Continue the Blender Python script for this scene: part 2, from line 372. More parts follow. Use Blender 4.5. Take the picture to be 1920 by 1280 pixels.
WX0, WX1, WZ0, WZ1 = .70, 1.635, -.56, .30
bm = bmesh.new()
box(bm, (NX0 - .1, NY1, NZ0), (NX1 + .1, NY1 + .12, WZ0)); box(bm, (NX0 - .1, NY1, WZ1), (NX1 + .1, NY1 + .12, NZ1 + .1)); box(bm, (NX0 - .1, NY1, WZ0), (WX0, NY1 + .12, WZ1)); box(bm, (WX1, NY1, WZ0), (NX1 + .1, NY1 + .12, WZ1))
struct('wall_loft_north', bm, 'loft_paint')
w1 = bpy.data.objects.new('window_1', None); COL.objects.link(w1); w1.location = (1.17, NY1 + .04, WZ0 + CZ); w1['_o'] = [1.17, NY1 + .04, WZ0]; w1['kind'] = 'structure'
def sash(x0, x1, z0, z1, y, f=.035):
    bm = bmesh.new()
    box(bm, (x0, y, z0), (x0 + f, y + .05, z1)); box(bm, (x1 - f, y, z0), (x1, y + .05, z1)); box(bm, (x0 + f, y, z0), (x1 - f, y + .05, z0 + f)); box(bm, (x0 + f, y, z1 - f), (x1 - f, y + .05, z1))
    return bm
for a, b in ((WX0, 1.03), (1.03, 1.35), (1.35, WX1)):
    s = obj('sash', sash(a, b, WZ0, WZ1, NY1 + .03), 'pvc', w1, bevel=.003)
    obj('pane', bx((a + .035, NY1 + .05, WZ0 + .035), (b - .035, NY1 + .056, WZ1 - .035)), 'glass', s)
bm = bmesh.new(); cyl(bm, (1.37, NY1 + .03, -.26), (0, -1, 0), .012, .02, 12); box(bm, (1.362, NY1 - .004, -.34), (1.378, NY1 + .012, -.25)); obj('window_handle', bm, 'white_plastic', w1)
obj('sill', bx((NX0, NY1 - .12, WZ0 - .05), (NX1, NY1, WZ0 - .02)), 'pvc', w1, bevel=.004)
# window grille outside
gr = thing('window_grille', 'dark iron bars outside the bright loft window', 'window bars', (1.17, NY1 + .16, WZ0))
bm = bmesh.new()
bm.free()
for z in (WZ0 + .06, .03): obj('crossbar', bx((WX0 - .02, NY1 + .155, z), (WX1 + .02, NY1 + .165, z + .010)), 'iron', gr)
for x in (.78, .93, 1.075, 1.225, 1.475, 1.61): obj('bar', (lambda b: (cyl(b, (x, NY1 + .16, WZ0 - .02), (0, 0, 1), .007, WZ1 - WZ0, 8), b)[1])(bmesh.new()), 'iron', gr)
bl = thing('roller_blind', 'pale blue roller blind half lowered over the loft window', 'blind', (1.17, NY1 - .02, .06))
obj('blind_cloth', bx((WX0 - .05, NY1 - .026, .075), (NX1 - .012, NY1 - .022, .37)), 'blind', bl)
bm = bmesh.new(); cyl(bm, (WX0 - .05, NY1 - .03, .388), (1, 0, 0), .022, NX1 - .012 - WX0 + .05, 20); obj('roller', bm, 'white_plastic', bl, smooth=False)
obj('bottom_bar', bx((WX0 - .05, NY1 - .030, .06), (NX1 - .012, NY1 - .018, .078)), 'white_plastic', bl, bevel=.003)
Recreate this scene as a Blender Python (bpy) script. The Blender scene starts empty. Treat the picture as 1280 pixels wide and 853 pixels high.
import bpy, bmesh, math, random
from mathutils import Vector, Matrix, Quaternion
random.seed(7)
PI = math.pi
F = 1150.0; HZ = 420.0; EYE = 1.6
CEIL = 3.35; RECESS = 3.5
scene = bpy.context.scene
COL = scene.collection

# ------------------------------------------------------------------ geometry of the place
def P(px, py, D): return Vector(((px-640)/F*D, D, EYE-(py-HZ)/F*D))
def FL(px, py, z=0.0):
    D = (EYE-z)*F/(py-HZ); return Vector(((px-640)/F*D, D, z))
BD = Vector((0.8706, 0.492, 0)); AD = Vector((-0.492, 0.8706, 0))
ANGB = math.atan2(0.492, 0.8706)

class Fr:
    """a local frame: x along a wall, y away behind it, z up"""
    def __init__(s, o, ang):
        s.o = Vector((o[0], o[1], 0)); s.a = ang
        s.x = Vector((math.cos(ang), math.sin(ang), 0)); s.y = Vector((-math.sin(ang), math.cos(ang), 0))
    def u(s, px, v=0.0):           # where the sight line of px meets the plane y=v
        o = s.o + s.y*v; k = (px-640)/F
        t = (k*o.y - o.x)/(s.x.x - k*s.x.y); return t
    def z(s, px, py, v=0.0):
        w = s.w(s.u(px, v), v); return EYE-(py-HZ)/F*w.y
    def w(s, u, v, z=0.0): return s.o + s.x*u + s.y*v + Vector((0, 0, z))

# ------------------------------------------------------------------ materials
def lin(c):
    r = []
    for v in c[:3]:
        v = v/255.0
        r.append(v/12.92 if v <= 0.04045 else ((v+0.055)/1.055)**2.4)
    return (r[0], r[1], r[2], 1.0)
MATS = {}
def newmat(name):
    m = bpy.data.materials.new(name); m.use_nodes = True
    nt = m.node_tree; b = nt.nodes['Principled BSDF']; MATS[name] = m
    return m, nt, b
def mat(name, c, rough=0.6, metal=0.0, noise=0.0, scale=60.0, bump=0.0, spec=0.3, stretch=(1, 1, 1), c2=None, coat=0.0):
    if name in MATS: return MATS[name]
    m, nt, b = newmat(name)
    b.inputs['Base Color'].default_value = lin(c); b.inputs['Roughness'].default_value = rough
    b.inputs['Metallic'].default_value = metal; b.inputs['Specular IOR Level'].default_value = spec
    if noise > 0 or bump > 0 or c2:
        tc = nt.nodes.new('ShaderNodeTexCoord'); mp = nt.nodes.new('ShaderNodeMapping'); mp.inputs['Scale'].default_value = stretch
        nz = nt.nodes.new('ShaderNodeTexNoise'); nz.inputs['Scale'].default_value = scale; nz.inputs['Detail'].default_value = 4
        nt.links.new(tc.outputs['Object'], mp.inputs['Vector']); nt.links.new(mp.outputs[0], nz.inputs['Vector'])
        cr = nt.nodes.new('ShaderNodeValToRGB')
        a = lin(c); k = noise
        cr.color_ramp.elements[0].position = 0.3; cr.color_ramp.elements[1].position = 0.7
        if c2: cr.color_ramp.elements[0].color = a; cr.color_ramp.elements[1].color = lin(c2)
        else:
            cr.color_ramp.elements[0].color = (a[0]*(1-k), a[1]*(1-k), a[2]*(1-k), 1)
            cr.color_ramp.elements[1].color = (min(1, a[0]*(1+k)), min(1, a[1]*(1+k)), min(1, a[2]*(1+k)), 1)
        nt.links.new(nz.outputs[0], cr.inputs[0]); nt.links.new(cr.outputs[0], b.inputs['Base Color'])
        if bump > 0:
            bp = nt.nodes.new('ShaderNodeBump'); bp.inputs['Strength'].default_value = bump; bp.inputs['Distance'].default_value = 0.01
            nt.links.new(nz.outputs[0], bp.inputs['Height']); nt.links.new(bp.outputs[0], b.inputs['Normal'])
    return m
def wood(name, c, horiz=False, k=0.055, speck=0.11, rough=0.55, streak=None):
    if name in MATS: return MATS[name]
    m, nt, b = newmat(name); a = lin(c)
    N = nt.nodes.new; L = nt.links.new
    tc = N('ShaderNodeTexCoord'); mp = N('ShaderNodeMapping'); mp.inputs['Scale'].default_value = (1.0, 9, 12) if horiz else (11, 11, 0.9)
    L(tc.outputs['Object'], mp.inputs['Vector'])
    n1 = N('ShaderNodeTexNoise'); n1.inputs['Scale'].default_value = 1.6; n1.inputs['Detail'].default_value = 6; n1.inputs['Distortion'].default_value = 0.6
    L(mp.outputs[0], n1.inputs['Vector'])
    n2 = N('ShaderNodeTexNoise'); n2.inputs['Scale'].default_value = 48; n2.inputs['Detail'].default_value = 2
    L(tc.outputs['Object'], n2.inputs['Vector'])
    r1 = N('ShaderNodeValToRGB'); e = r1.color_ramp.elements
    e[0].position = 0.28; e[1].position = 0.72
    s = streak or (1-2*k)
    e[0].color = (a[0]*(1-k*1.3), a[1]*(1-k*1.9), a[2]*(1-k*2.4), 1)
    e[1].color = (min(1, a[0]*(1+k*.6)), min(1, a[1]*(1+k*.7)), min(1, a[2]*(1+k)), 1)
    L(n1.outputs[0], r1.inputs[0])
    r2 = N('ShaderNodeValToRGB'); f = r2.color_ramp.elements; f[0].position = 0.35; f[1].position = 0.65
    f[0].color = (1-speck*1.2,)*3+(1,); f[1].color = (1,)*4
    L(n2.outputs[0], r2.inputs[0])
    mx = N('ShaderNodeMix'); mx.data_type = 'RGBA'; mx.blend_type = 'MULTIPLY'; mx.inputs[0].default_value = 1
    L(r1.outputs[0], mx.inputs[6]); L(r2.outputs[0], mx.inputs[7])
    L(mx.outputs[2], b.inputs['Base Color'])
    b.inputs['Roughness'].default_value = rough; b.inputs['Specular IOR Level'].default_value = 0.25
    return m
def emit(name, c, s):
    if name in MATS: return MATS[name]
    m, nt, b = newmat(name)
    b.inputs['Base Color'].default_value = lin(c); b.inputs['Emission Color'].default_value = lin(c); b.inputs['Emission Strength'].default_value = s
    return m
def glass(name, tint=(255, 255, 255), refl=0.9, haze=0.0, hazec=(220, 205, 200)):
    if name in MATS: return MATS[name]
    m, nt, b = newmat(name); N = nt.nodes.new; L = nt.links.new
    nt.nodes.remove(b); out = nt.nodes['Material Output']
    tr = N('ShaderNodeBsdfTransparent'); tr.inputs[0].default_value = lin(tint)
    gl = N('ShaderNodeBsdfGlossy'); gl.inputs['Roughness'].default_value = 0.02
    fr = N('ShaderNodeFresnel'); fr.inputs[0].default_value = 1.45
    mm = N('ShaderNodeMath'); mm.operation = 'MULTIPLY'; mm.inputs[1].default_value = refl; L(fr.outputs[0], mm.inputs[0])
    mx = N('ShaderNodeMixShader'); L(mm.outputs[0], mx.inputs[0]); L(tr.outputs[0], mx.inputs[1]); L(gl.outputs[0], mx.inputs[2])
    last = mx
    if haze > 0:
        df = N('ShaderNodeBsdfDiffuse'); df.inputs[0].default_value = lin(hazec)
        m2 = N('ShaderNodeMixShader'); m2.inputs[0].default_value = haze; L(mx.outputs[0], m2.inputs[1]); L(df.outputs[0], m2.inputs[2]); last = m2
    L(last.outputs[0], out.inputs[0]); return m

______

Given task » All lines above from the one containing "Recreate this scene" to the one containing "ANGB = math.atan2(0.492, 0.8706)" must be repeated exactly, both lines included, and no others.

Final answer »
Recreate this scene as a Blender Python (bpy) script. The Blender scene starts empty. Treat the picture as 1280 pixels wide and 853 pixels high.
import bpy, bmesh, math, random
from mathutils import Vector, Matrix, Quaternion
random.seed(7)
PI = math.pi
F = 1150.0; HZ = 420.0; EYE = 1.6
CEIL = 3.35; RECESS = 3.5
scene = bpy.context.scene
COL = scene.collection

# ------------------------------------------------------------------ geometry of the place
def P(px, py, D): return Vector(((px-640)/F*D, D, EYE-(py-HZ)/F*D))
def FL(px, py, z=0.0):
    D = (EYE-z)*F/(py-HZ); return Vector(((px-640)/F*D, D, z))
BD = Vector((0.8706, 0.492, 0)); AD = Vector((-0.492, 0.8706, 0))
ANGB = math.atan2(0.492, 0.8706)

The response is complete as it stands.